EXERCISE AIM. Extract, unchanged, each line of the listing below from its first line through the line that contains "rad = math.radians", inclusive, and nothing else.

── DATASET EXTRACT

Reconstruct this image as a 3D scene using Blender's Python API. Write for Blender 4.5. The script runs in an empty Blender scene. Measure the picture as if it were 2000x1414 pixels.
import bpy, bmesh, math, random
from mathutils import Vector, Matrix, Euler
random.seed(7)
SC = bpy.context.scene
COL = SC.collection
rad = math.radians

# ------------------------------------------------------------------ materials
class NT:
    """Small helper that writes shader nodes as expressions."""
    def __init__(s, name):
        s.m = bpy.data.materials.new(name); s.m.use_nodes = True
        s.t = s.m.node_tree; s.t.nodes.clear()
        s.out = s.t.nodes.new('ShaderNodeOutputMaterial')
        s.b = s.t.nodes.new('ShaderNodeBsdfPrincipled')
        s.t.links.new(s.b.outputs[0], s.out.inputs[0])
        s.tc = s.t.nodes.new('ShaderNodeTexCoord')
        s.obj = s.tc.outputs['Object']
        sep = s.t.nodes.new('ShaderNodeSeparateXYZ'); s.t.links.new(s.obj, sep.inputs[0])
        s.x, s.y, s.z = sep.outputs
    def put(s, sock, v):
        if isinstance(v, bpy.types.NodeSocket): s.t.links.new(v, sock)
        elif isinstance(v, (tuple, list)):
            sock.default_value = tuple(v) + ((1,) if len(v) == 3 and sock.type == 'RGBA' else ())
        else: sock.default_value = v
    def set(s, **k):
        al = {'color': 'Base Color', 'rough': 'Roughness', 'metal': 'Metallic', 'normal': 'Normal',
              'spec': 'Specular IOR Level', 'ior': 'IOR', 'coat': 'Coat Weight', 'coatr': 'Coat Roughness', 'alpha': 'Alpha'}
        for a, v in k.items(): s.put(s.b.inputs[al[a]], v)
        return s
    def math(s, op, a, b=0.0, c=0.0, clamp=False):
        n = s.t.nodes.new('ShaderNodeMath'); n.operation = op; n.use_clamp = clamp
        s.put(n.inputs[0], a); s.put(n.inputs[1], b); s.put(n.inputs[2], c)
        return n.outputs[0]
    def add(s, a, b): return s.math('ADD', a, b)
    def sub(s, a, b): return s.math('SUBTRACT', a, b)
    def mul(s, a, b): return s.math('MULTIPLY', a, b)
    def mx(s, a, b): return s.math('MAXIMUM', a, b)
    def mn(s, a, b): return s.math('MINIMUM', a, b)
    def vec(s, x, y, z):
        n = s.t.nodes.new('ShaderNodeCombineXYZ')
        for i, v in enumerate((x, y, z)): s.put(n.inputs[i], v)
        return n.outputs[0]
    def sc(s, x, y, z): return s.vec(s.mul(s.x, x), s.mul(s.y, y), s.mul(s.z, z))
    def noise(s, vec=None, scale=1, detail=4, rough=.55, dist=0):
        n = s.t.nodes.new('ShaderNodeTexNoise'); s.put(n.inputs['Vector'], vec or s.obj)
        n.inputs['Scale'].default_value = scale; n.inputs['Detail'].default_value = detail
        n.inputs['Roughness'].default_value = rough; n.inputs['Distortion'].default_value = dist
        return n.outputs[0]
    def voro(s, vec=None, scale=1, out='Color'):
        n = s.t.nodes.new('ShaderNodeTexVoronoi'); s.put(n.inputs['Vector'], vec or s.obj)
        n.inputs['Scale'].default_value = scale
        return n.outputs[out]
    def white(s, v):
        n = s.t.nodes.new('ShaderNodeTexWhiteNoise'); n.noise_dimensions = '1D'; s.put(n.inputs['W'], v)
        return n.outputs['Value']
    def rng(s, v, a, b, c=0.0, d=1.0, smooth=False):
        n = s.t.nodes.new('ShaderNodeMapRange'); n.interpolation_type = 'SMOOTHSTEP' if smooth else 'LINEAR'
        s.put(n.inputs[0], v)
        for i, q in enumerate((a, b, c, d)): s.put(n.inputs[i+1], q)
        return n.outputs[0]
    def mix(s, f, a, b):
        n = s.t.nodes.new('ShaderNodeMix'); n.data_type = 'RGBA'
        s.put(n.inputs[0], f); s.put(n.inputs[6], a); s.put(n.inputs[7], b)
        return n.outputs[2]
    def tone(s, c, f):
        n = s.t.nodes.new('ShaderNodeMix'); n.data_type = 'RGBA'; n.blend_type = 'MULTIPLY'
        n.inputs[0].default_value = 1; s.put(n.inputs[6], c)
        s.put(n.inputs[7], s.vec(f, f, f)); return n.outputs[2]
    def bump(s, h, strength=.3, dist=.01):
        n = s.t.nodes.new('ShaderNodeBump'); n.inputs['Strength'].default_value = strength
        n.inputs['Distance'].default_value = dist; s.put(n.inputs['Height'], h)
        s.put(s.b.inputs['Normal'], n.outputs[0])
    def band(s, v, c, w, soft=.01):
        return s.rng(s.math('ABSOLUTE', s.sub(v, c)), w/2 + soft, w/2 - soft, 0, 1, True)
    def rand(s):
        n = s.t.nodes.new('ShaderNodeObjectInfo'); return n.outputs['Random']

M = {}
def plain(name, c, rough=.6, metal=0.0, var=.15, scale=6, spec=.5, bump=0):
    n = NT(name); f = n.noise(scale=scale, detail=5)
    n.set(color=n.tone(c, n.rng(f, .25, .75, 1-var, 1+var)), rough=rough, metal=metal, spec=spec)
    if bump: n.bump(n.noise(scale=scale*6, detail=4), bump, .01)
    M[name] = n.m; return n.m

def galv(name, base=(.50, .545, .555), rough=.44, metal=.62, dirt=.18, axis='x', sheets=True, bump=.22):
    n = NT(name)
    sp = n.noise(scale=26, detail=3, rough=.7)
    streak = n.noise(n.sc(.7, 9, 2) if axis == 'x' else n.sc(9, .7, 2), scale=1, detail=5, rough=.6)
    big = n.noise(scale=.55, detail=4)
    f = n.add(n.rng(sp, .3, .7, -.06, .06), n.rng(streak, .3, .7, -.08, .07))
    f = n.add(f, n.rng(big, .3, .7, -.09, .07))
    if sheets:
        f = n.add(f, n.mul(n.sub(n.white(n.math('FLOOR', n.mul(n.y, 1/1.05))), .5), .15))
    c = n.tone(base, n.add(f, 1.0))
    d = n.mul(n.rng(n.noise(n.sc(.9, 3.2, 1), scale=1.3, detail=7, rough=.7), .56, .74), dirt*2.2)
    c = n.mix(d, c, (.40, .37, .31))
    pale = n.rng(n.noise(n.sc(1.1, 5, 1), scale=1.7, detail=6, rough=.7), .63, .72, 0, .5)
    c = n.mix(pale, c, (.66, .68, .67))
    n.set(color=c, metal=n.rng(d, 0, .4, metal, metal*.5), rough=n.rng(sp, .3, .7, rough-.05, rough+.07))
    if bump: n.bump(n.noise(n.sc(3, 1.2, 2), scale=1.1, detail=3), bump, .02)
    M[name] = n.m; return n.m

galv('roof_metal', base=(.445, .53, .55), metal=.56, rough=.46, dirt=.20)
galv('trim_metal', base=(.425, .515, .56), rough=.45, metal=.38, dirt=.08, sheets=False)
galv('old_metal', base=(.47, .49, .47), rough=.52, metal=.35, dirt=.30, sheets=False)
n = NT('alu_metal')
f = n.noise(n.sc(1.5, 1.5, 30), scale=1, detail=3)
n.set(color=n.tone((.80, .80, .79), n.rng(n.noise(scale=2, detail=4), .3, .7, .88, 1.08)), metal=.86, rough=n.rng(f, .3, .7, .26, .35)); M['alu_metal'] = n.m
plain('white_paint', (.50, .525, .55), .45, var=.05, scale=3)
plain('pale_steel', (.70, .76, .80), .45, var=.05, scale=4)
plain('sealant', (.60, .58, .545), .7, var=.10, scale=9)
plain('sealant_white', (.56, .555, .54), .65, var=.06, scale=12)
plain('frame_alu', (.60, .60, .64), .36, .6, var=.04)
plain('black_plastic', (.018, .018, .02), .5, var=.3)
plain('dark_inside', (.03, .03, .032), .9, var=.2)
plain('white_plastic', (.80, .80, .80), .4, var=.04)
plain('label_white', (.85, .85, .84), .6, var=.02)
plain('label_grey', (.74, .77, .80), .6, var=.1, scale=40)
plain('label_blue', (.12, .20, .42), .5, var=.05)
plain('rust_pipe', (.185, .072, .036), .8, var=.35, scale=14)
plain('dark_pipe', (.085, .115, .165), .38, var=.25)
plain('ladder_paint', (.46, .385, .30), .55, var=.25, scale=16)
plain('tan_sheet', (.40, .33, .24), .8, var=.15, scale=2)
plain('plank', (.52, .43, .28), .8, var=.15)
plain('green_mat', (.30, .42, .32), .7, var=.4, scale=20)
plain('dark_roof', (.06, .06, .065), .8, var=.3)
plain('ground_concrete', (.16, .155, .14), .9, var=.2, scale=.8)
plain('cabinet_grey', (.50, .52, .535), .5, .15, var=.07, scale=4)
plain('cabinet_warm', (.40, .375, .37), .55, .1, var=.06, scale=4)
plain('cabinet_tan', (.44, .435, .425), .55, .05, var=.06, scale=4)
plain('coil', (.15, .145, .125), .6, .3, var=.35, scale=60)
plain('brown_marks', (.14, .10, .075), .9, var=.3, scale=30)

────

OUTPUT OF THE TASK.
Reconstruct this image as a 3D scene using Blender's Python API. Write for Blender 4.5. The script runs in an empty Blender scene. Measure the picture as if it were 2000x1414 pixels.
import bpy, bmesh, math, random
from mathutils import Vector, Matrix, Euler
random.seed(7)
SC = bpy.context.scene
COL = SC.collection
rad = math.radians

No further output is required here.